Austin

Pastor Council sues Austin for the right to not hire LGBTQ people

Member churches oppose "homosexuality, transgender behavior"

AUSTIN (KXAN) — A group representing a thousand member churches has sued the city of Austin over the city's employment anti-discrimination ordinance, saying the ordinance needs exceptions for religious groups who don't support "homosexuality, transgender behavior, or the ordination of women."

The Houston-based nonprofit U.S. Pastor Council filed the lawsuit on Saturday, Oct. 6 in the U.S. District Court for the Western District of Texas, Austin Division. They believe their case is backed up by the U.S. Constitution, the Texas Constitution, and the Texas Religious Freedom and Restoration Act.

The lawsuit cites, but does not identify, 25 U.S. Pastor Council member churches in Austin who they believe are impacted by Austin's ordinance. KXAN has reached out to the U.S. Pastor Council as well as Jonathan Mitchell, the attorney representing them, and is waiting to hear back.

"Because these member churches rely on the Bible rather than modern-day cultural fads for religious and moral guidance, they will not hire practicing homosexuals or transgendered people as clergy," the lawsuit states.

The suit says these churches will not consider "practicing homosexuals or transgendered people" for any type of church employment. The lawsuit goes on to say many of the U.S. Pastor Council member churches believe the Bible forbids a woman from serving as clergy.

Currently, the city of Austin's code prohibits employers from discriminating "based on the individual's race, color, religion, sex, sexual orientation, gender identity, national origin, age, or disability." The portion of the code cited in the lawsuit has been in existence since 1992 with several updates since then. 

"Nondiscrimination is a core value in Austin and we need to defend it," said Austin's Mayor Steve Adler in a statement to KXAN responding to this lawsuit. 

A city of Austin spokesperson also commented about this lawsuit Tuesday:

"The City is proud of our anti-discrimination ordinance and the protections it provides.  The ordinance reflects our values and culture respecting the dignity and rights of every individual. We are prepared to vigorously defend the City against this challenge to the City’s civil rights protections."

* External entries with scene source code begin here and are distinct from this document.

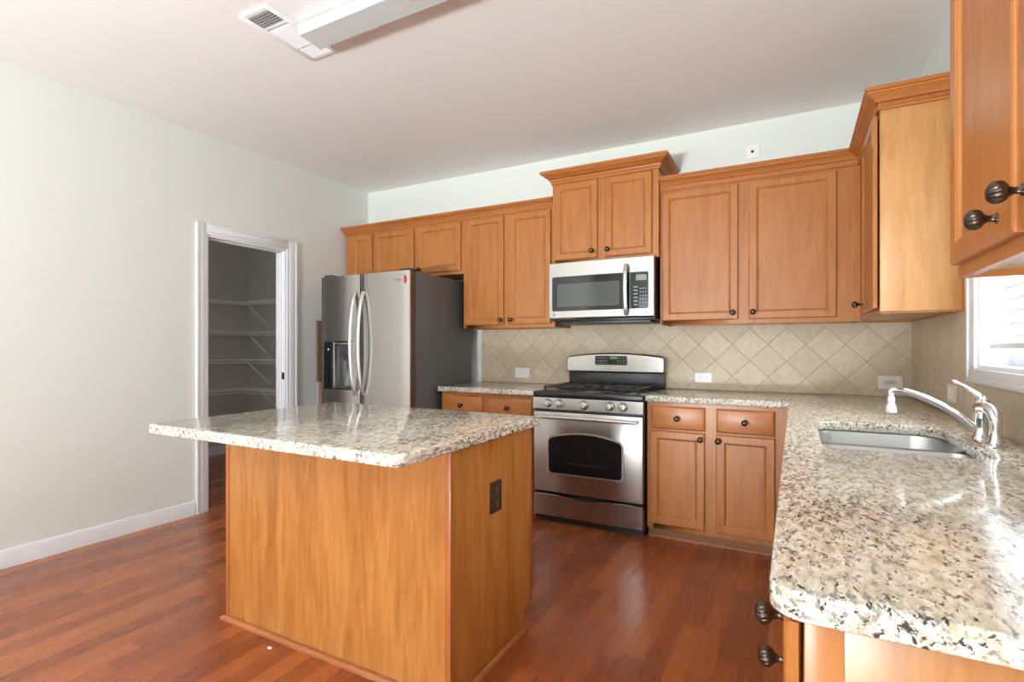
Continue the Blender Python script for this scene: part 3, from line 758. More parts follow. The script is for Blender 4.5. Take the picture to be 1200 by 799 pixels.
b = bmesh.new(); bx(b, -4.047, HX0, yb_, -0.955, 0.880, 1.266, 0.003); bx(b, HX0, HX1 + 0.006, yb_, -0.955, HZ1 - 0.004, 1.272, 0.003); bx(b, HX0, HX1 + 0.006, yb_, -0.955, 0.880, HZ0, 0.003)
bx(b, -4.052, -4.048, yb_ - 0.001, -0.955, 0.878, 1.268, 0.001)
obj('control_panel', b, 'black_glass', ds)
b = bmesh.new(); bx(b, HX0, HX0 + 0.014, yb_ - 0.003, -0.915, HZ0, HZ1, 0.003); bx(b, HX0 + 0.014, HX1, yb_ - 0.002, -0.955, HZ1 - 0.016, HZ1 - 0.004, 0.002); obj('recess_trim', b, 'steel_light', ds)
b = bmesh.new(); bx(b, HX0 + 0.0145, HX1, -0.913, -0.909, HZ0, HZ1); bx(b, HX1 - 0.004, HX1, -0.96, -0.9135, HZ0, HZ1); bx(b, HX0 + 0.0145, HX1 - 0.0045, -0.958, -0.9135, HZ0, HZ0 + 0.010)
obj('recess', b, 'mesh_window', ds)
b = bmesh.new(); bx(b, -3.885, -3.765, -0.962, -0.9135, 1.155, 1.236, 0.006); bx(b, -3.862, -3.79, -0.955, -0.925, 1.118, 1.1545, 0.008); obj('nozzle', b, 'dark_grey', ds)
b = bmesh.new(); prism(b, [(-3.868, 0.906), (-3.762, 0.906), (-3.785, 1.112), (-3.812, 1.112)], lambda u, v, d: (u, -0.9135 - d, v), 0.0, 0.020, 0.004); obj('paddle', b, 'steel_light', ds)
b = bmesh.new(); lathe(b, [(0.008, 0), (0.008, 0.002), (0.0005, 0.0022)], (-4.002, yb_ - 0.0002, 1.205), (0, -1, 0), 14); obj('indicator', b, 'white', ds)
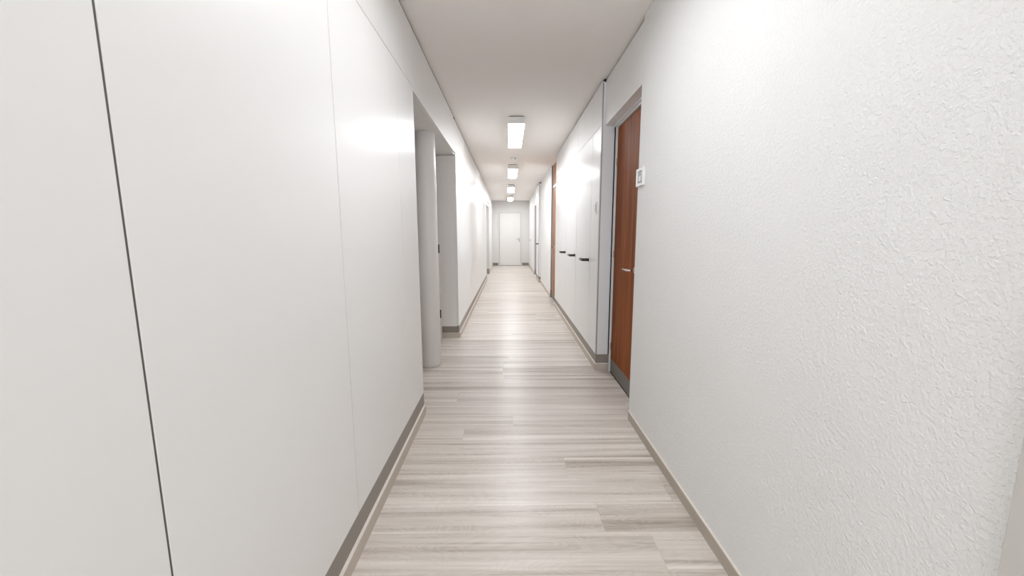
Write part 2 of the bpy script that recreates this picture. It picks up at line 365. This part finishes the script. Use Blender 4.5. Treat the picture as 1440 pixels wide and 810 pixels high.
# far wooden door
D2 = struct(thing('door_2', (0.9, 7.15, 0)))
X2 = 0.857
box('leaf', (X2, X2+.04, 6.70, 7.585, 0.012, 2.10), WOOD2, D2, bevel=0.002)
box('transom_panel', (X2, X2+.04, 6.70, 7.585, 2.155, H-.005), WOOD2, D2, bevel=0.002)
box('transom_rail', (X2-.008, X2+.04, 6.67, 7.603, 2.104, 2.151), FRAME, D2, bevel=0.002)
boxes('frame', [(X2-.004, X2+.05, 7.588, 7.603, 0, H-.003), (X2+.0, X2+.05, 6.668, 6.697, 0, H-.003)], FRAME, D2, bevel=0.002)
box('kick_plate', (X2-.002, X2, 6.705, 7.58, 0.016, 0.11), KSTEEL, D2)
box('threshold', (X2-.001, X2+.05, 6.70, 7.585, 0.0, 0.009), GAP, D2)
lever(D2, X2, 7.30, 1.0, -1, -1, CHROME, reach=0.075, length=0.12, r=.011)
struct(box('trim_5', (0.820, X2-.006, 7.606, 7.619, 0.15, H-.012), ALU))
struct(box('trim_6', (0.816, X2-.006, 7.604, 7.618, 0, 0.149), KICK))
# far cupboard block and recessed white door on the right
cupboard(10.032, 10.92, 'farthest white cupboard block on the right, beyond the far wooden door', True, x=0.768, side=True)
D4 = struct(thing('door_4', (0.9, 11.5, 0)))
box('leaf', (0.872, 0.91, 11.0, 12.0, 0.01, 2.06), DOORW, D4, bevel=.002)
boxes('frame', [(0.85, 0.93, 10.945, 10.998, 0, 2.099), (0.85, 0.93, 12.002, 12.048, 0, 2.099), (0.85, 0.93, 10.998, 12.002, 2.062, 2.099)], FRAME, D4, bevel=.002)
lever(D4, 0.872, 11.12, 1.0, -1, 1, STEEL)
struct(box('trim_7', (0.798, 0.849, 12.038, 12.049, 0.15, 2.098), ALU))
struct(box('trim_8', (0.795, 0.849, 12.036, 12.049, 0, 0.149), KICK))
D5 = struct(thing('door_5', (0.8, 14.2, 0)))
box('leaf', (0.795, 0.7995, 13.8, 14.7, 0.075, 2.06), DOORW, D5, bevel=.001)
lever(D5, 0.795, 13.92, 1.03, -1, 1, STEEL)
# left far doorway: its far jamb faces the camera
struct(box('trim_9', (-0.70, -0.612, L1, L1+.029, 0.17, 2.079), DFRAME))
struct(box('trim_10', (-0.70, -0.612, L1-.002, L1+.029, 0, 0.169), KICK))
D6 = struct(thing('door_6', (-0.9, 11.4, 0)))
box('leaf', (-0.78, -0.74, L0+.04, L1-.06, .01, 2.05), DOORW, D6, bevel=.002)
boxes('frame', [(-0.80, -0.72, L0, L0+.037, 0, 2.078), (-0.80, -0.72, L1-.057, L1-.003, 0, 2.078), (-0.80, -0.72, L0+.037, L1-.057, 2.052, 2.078)], FRAME, D6, bevel=.002)
lever(D6, -0.74, L1-.2, 1.02, 1, -1, STEEL)
# door on the end wall
D7 = struct(thing('door_7', (0.055, YE-.02, 0)))
box('leaf_gasket', (-0.366, 0.478, YE-.012, YE-.0015, .009, 2.079), JOINT_GREY, D7)
box('leaf', (-0.356, 0.468, YE-.022, YE-.0125, 0.012, 2.069), DOORW, D7, bevel=.002)
boxes('frame', [(-0.405, -0.366, YE-.034, YE-.001, 0, 2.118), (0.478, 0.517, YE-.034, YE-.001, 0, 2.118), (-0.366, 0.478, YE-.034, YE-.001, 2.079, 2.118)], END_WALL, D7, bevel=.002)
box('threshold', (-0.366, 0.478, YE-.026, YE-.001, 0, .009), GAP, D7)
boxes('stop_rail', [(-0.30, 0.46, YE-.026, YE-.022, 0.11, 0.118)], FRAME, D7)
hd = box('handle_plate', (0.395, 0.435, YE-.028, YE-.022, 0.93, 1.10), STEEL, D7, bevel=.001)
bm = bmesh.new(); tube(bm, [(0.415, YE-.025, 1.045), (0.415, YE-.07, 1.045), (0.40, YE-.078, 1.045), (0.29, YE-.078, 1.045)], .010); obj('handle', bm, STEEL, hd, smooth=True)

# ---------------------------------------------------------------- light switch on the plaster wall
sw = thing('light_switch', (XR, 2.44, 1.59), 'square white light switch with a grey rocker on the textured wall by the wooden door', 'light switch')
bm = bmesh.new()
for b_ in ((XR-.014, XR, 2.375, 2.395, 1.538, 1.644), (XR-.014, XR, 2.475, 2.497, 1.538, 1.644), (XR-.014, XR, 2.395, 2.475, 1.538, 1.556), (XR-.014, XR, 2.395, 2.475, 1.626, 1.644)): bx(bm, *b_)
obj('cover_frame', bm, PLASTIC, sw, bevel=.0012)
box('rocker', (XR-.009, XR-.001, 2.396, 2.474, 1.557, 1.625), GREYP, sw, bevel=.001)
box('toggle', (XR-.013, XR-.009, 2.42, 2.45, 1.565, 1.597), PLASTIC, sw, bevel=.001)

# ---------------------------------------------------------------- ceiling lamps and smoke detector
LG = 'box lamps in a row along the ceiling'
lamps = [(0.88, .09, 'box lamp on the ceiling just above the viewpoint'),
         (4.487, .09, 'nearest and largest glowing box lamp on the ceiling'), (7.5, .082, 'second glowing ceiling lamp, just beyond the smoke detector'),
         (10.49, .070, 'third glowing ceiling lamp, small and between the second and the last'), (13.4, .062, 'farthest glowing ceiling lamp, in front of the end wall')]
for y, x, l in lamps:
    t = thing('ceiling_lamp', (x, y+.6, H), l, 'ceiling lamp', LG)
    box('mounting_plate', (x-.075, x+.075, y+.02, y+1.18, H-.009, H), GAP, t)
    box('housing', (x-.092, x+.092, y, y+1.2, H-.085, H-.009), HOUSE, t, bevel=.002)
    box('diffuser', (x-.0885, x+.0885, y+.004, y+1.196, H-.0865, H-.085), DIFF2 if y < 3 else DIFF, t)
bm = bmesh.new(); lathe(bm, [(.05, 0), (.05, -.012), (.042, -.03), (.03, -.036), (.012, -.038)], 40)
sd = obj('smoke_detector', bm, PLASTIC); sd.location = (.082, 6.88, H)
tag(sd, 'small round white smoke detector on the ceiling between the first two lamps', 'smoke detector')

"If the plaintiffs prevail in this suit, it would undermine the ability of Austin or any other similar city to pass an ordinance saying in this city we don't accept sexual orientation or gender identity discrimination," said Holt Lackey, a partner at Ellwanger Law LLLP.

Lackey specializes in employment law and has helped many clients argue their discrimination cases using Austin's local anti-discrimination ordinance. He explained that Austin's law provides a greater degree of legal support for those experiencing discrimination based on their gender identity or sexuality than just the state or federal law alone. 

He explained previous legal precedents support what's known as the "ministerial exception," which protects religious groups to select leaders regardless of discrimination laws. However, he noted the law is less clear when it comes to people employed by the church who don't have any religious function. 

Austin is far from the only city to watch this debate play out. In 2015 voters rejected the Houston Equal Rights Ordinance (HERO) which provided protection against discrimination based on race, religion, sexual orientation and gender identity. 

Lackey added that more cities have been passing nondiscrimination ordinances in the past decade or so, including other Texas cities like Dallas, San Antonio and El Paso.

"That's frankly where the country's been going and even where the courts have been going in recent years, I think this lawsuit is part of an attempt to push back at that trend," he said. 

Especially because the lawsuit is filed in Austin, Lackey said he wouldn't be surprised if it quickly becomes a "political hot potato" for the state. 

"I anticipate this lawsuit is one of the opening salvos in an attempt to make the rights of transgender Texans a political hot-button in the coming legislative session," Lackey said.